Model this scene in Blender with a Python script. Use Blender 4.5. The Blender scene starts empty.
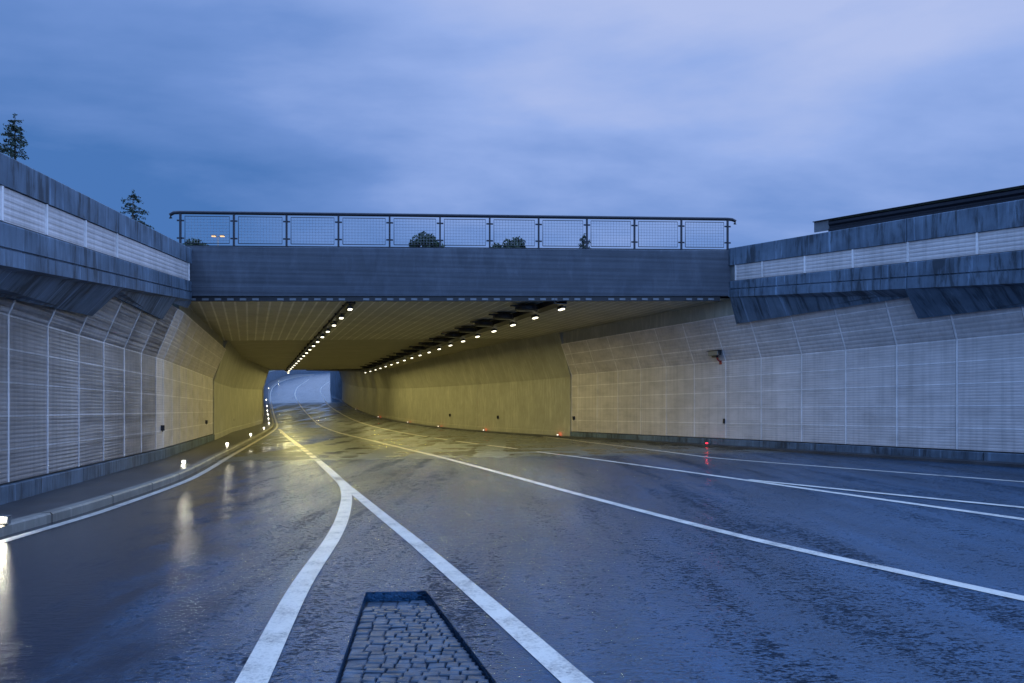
import bpy, bmesh, math, random
from mathutils import Vector, Matrix
random.seed(11)
R = math.radians
sc = bpy.context.scene
COL = sc.collection

# ------------------------------------------------------------------ camera
F, HZ, CX, CZ = 683.0, 411.0, 512.0, 1.3
cd = bpy.data.cameras.new('view_camera')
cam = bpy.data.objects.new('view_camera', cd); COL.objects.link(cam)
cam.location = (0, 0, CZ); cam.rotation_euler = (R(90), 0, 0)
cd.sensor_width = 36; cd.lens = 36 * F / 1024
cd.shift_y = (HZ - 341.5) / 1024
cd.clip_start = 0.05; cd.clip_end = 4000
sc.camera = cam

# ------------------------------------------------------------------ road surface
K = 0.000544
def prof(Y):
    if Y < 35: return 0.0
    if Y < 108: return K * (Y - 35) ** 2
    s = 2 * K * 73
    d = Y - 108
    return K * 73 ** 2 + s * d - (0.000006 * d * d)
def qof(X, Y): return X + .385 * (Y - 24)
def ground(X, Y):
    q = max(-30, min(30, qof(X, Y)))
    fade = 1 if Y < 110 else max(0, 1 - (Y - 110) / 60)
    return prof(Y) + .0165 * (q - 8) * fade - .1 * (1 - fade)
def P(x, y, dz=0.0):
    """point of the road surface (raised by dz) that the photograph shows at this pixel"""
    a, b = (x - CX) / F, (HZ - y) / F
    g = lambda Y: CZ + b * Y - ground(a * Y, Y) - dz
    Y = 1.0
    while g(Y) > 0 and Y < 420: Y += .5
    lo, hi = Y - .5, Y
    for _ in range(30):
        m = (lo + hi) / 2
        if g(m) > 0: lo = m
        else: hi = m
    return Vector((a * hi, hi, ground(a * hi, hi) + dz))
def V(x, y, Y): return Vector(((x - CX) / F * Y, Y, CZ + (HZ - y) / F * Y))
def zc(q): return 4.92 + .0166 * (q + 11.26)
def ceil_z(X, Y):
    z = zc(max(-13, min(10, qof(X, Y))))
    return z if Y < 62 else z + .062 * (Y - 62)

# ------------------------------------------------------------------ object helpers
def tag(o, label=None, cat=None, group=None, kind=None):
    if label: o['label'] = label
    if cat: o['category'] = cat
    if group: o['group'] = group
    if kind: o['kind'] = kind
    return o
def thing(name, label, cat, loc=(0, 0, 0), rz=0, group=None):
    o = bpy.data.objects.new(name, None); COL.objects.link(o)
    o.empty_display_size = .2
    o.location = loc; o.rotation_euler = (0, 0, rz)
    return tag(o, label, cat, group)
class MB:
    def __init__(s): s.v, s.f, s.m = [], [], []
    def add(s, vs, fs, mi=0):
        n = len(s.v); s.v += [Vector(v) for v in vs]
        for f in fs: s.f.append([i + n for i in f]); s.m.append(mi)
    def quad(s, a, b, c, d, mi=0): s.add([a, b, c, d], [(0, 1, 2, 3)], mi)
    def box(s, c, sz, mi=0, M=None):
        c = Vector(c); h = [k / 2 for k in sz]
        vs = [Vector((x * h[0], y * h[1], z * h[2])) for z in (-1, 1) for y in (-1, 1) for x in (-1, 1)]
        if M is not None: vs = [M @ v for v in vs]
        s.add([c + v for v in vs], [(0, 2, 3, 1), (4, 5, 7, 6), (0, 1, 5, 4), (2, 6, 7, 3), (0, 4, 6, 2), (1, 3, 7, 5)], mi)
    def prism(s, A, B, mi=0):
        n = len(A)
        s.add(list(A) + list(B), [(i, (i + 1) % n, n + (i + 1) % n, n + i) for i in range(n)] + [list(range(n - 1, -1, -1)), list(range(n, 2 * n))], mi)
    def tube(s, pts, r, n=8, mi=0):
        pts = [Vector(p) for p in pts]
        rr = r if isinstance(r, (list, tuple)) else [r] * len(pts)
        rings = []
        for i, p in enumerate(pts):
            t = (pts[min(i + 1, len(pts) - 1)] - pts[max(i - 1, 0)]).normalized()
            u = t.cross(Vector((0, 0, 1)))
            if u.length < 1e-3: u = t.cross(Vector((0, 1, 0)))
            u.normalize(); w = u.cross(t)
            rings.append([p + (u * math.cos(2 * math.pi * k / n) + w * math.sin(2 * math.pi * k / n)) * rr[i] for k in range(n)])
        vs = [v for r_ in rings for v in r_]; fs = []
        for i in range(len(pts) - 1):
            for k in range(n):
                fs.append((i * n + k, i * n + (k + 1) % n, (i + 1) * n + (k + 1) % n, (i + 1) * n + k))
        fs.append(list(range(n - 1, -1, -1))); fs.append([(len(pts) - 1) * n + k for k in range(n)])
        s.add(vs, fs, mi)
    def build(s, name, mats, parent=None, smooth=False, bevel=0, local=False, recalc=True):
        me = bpy.data.meshes.new(name)
        off = Vector(parent.location) if (parent is not None and not local) else Vector((0, 0, 0))
        if parent is not None and not local:
            p = parent.parent
            while p is not None: off = off + Vector(p.location); p = p.parent
        me.from_pydata([v - off for v in s.v], [], s.f)
        for m in (mats if isinstance(mats, (list, tuple)) else [mats]): me.materials.append(m)
        me.polygons.foreach_set('material_index', s.m)
        if recalc or bevel:
            bm = bmesh.new(); bm.from_mesh(me)
            if recalc: bmesh.ops.recalc_face_normals(bm, faces=bm.faces)
            if bevel: bmesh.ops.bevel(bm, geom=bm.edges[:], offset=bevel, segments=1, affect='EDGES')
            bm.to_mesh(me); bm.free()
        if smooth: me.polygons.foreach_set('use_smooth', [True] * len(me.polygons))
        me.update()
        o = bpy.data.objects.new(name, me); COL.objects.link(o)
        if parent is not None: o.parent = parent
        return o
def copy_tree(o, parent=None):
    c = o.copy(); COL.objects.link(c)
    if parent is not None: c.parent = parent
    for ch in list(o.children): copy_tree(ch, c)
    return c

# ------------------------------------------------------------------ materials
def newmat(name):
    m = bpy.data.materials.new(name); m.use_nodes = True
    nt = m.node_tree; b = nt.nodes['Principled BSDF']
    return m, nt, b
def N(nt, t, **kw):
    n = nt.nodes.new(t)
    for k, v in kw.items(): setattr(n, k, v)
    return n
def pos(nt, scale=(1, 1, 1), rot=0):
    g = N(nt, 'ShaderNodeNewGeometry'); mp = N(nt, 'ShaderNodeMapping')
    mp.inputs['Scale'].default_value = scale; mp.inputs['Rotation'].default_value = (0, 0, rot)
    nt.links.new(g.outputs['Position'], mp.inputs['Vector'])
    return mp.outputs['Vector']
def noise(nt, vec, scale, detail=4, rough=.55, dist=0):
    n = N(nt, 'ShaderNodeTexNoise'); n.inputs['Scale'].default_value = scale
    n.inputs['Detail'].default_value = detail; n.inputs['Roughness'].default_value = rough
    n.inputs['Distortion'].default_value = dist
    nt.links.new(vec, n.inputs['Vector']); return n.outputs['Fac']
def ramp(nt, fac, stops):
    r = N(nt, 'ShaderNodeValToRGB'); e = r.color_ramp.elements
    while len(e) < len(stops): e.new(.5)
    for i, (p, c) in enumerate(stops):
        e[i].position = p; e[i].color = (c, c, c, 1) if isinstance(c, (int, float)) else (*c, 1)
    nt.links.new(fac, r.inputs['Fac']); return r.outputs['Color']
def mul(nt, a, b):
    m = N(nt, 'ShaderNodeMix', data_type='RGBA', blend_type='MULTIPLY'); m.inputs['Factor'].default_value = 1
    nt.links.new(a, m.inputs['A']); nt.links.new(b, m.inputs['B']); return m.outputs['Result']
def bump(nt, b, h, strength=.3, dist=.02, prev=None):
    n = N(nt, 'ShaderNodeBump'); n.inputs['Strength'].default_value = strength; n.inputs['Distance'].default_value = dist
    nt.links.new(h, n.inputs['Height'])
    if prev is not None: nt.links.new(prev, n.inputs['Normal'])
    nt.links.new(n.outputs['Normal'], b.inputs['Normal']); return n.outputs['Normal']

def mat_plain(name, col, rough=.5, metal=0, nz=.12):
    m, nt, b = newmat(name)
    v = pos(nt)
    c = ramp(nt, noise(nt, v, 9), [(.3, tuple(k * (1 - nz) for k in col)), (.7, tuple(min(1, k * (1 + nz)) for k in col))])
    nt.links.new(c, b.inputs['Base Color'])
    b.inputs['Roughness'].default_value = rough; b.inputs['Metallic'].default_value = metal
    return m
def mat_concrete(name, lo, hi, streak=.6, rough=.7, patch=.25, boards=False):
    lo = lo if isinstance(lo, tuple) else (lo,) * 3
    """weathered concrete: mottled tone, vertical rain streaks of dirt and lime"""
    m, nt, b = newmat(name)
    v = pos(nt)
    base = ramp(nt, noise(nt, v, 1.1, 6, .62), [(.3, lo), (.72, hi)])
    sn = noise(nt, pos(nt, (.3 if not boards else 2, 4.2 if not boards else .3, .55)), 1.5, 7, .68, .45)
    pt = noise(nt, pos(nt, (.3, .8, .5)), 1.0, 4, .6)
    sm = N(nt, 'ShaderNodeMath', operation='MULTIPLY_ADD'); nt.links.new(pt, sm.inputs[0]); sm.inputs[1].default_value = .55; nt.links.new(sn, sm.inputs[2])
    st = ramp(nt, sm.outputs[0], [(.64, 1 - streak), (.76, .8), (.90, 1.0)])
    lime = ramp(nt, noise(nt, pos(nt, (.4 if not boards else 3, 10, .5)), 1.0, 3, .5), [(.60, 1.0), (.74, 1 + patch)])
    c = mul(nt, mul(nt, base, st), lime)
    nt.links.new(c, b.inputs['Base Color'])
    b.inputs['Roughness'].default_value = rough
    h = noise(nt, v, 55, 5, .6)
    n1 = bump(nt, b, h, .25, .01)
    if boards:
        w = N(nt, 'ShaderNodeTexWave', wave_type='BANDS', bands_direction='Z'); w.inputs['Scale'].default_value = 2.0
        w.inputs['Distortion'].default_value = .5; w.inputs['Detail'].default_value = 2; w.inputs['Detail Scale'].default_value = .6
        nt.links.new(v, w.inputs['Vector']); bump(nt, b, w.outputs['Fac'], .25, .012, n1)
        hb = ramp(nt, noise(nt, pos(nt, (.12, .12, 7)), 1, 3, .6), [(.35, .74), (.62, 1.06)])
        nt.links.new(mul(nt, c, hb), b.inputs['Base Color'])
    return m
def mat_emit(name, col, s):
    m, nt, b = newmat(name)
    b.inputs['Base Color'].default_value = (*col, 1)
    b.inputs['Emission Color'].default_value = (*col, 1); b.inputs['Emission Strength'].default_value = s
    m.cycles.emission_sampling = 'NONE'
    return m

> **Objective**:
Up to and including the line containing "COL = sc.collection", repeat every line from the start of the data, but none of the pictures.

> **Output**:
Model this scene in Blender with a Python script. Use Blender 4.5. The Blender scene starts empty.
import bpy, bmesh, math, random
from mathutils import Vector, Matrix
random.seed(11)
R = math.radians
sc = bpy.context.scene
COL = sc.collection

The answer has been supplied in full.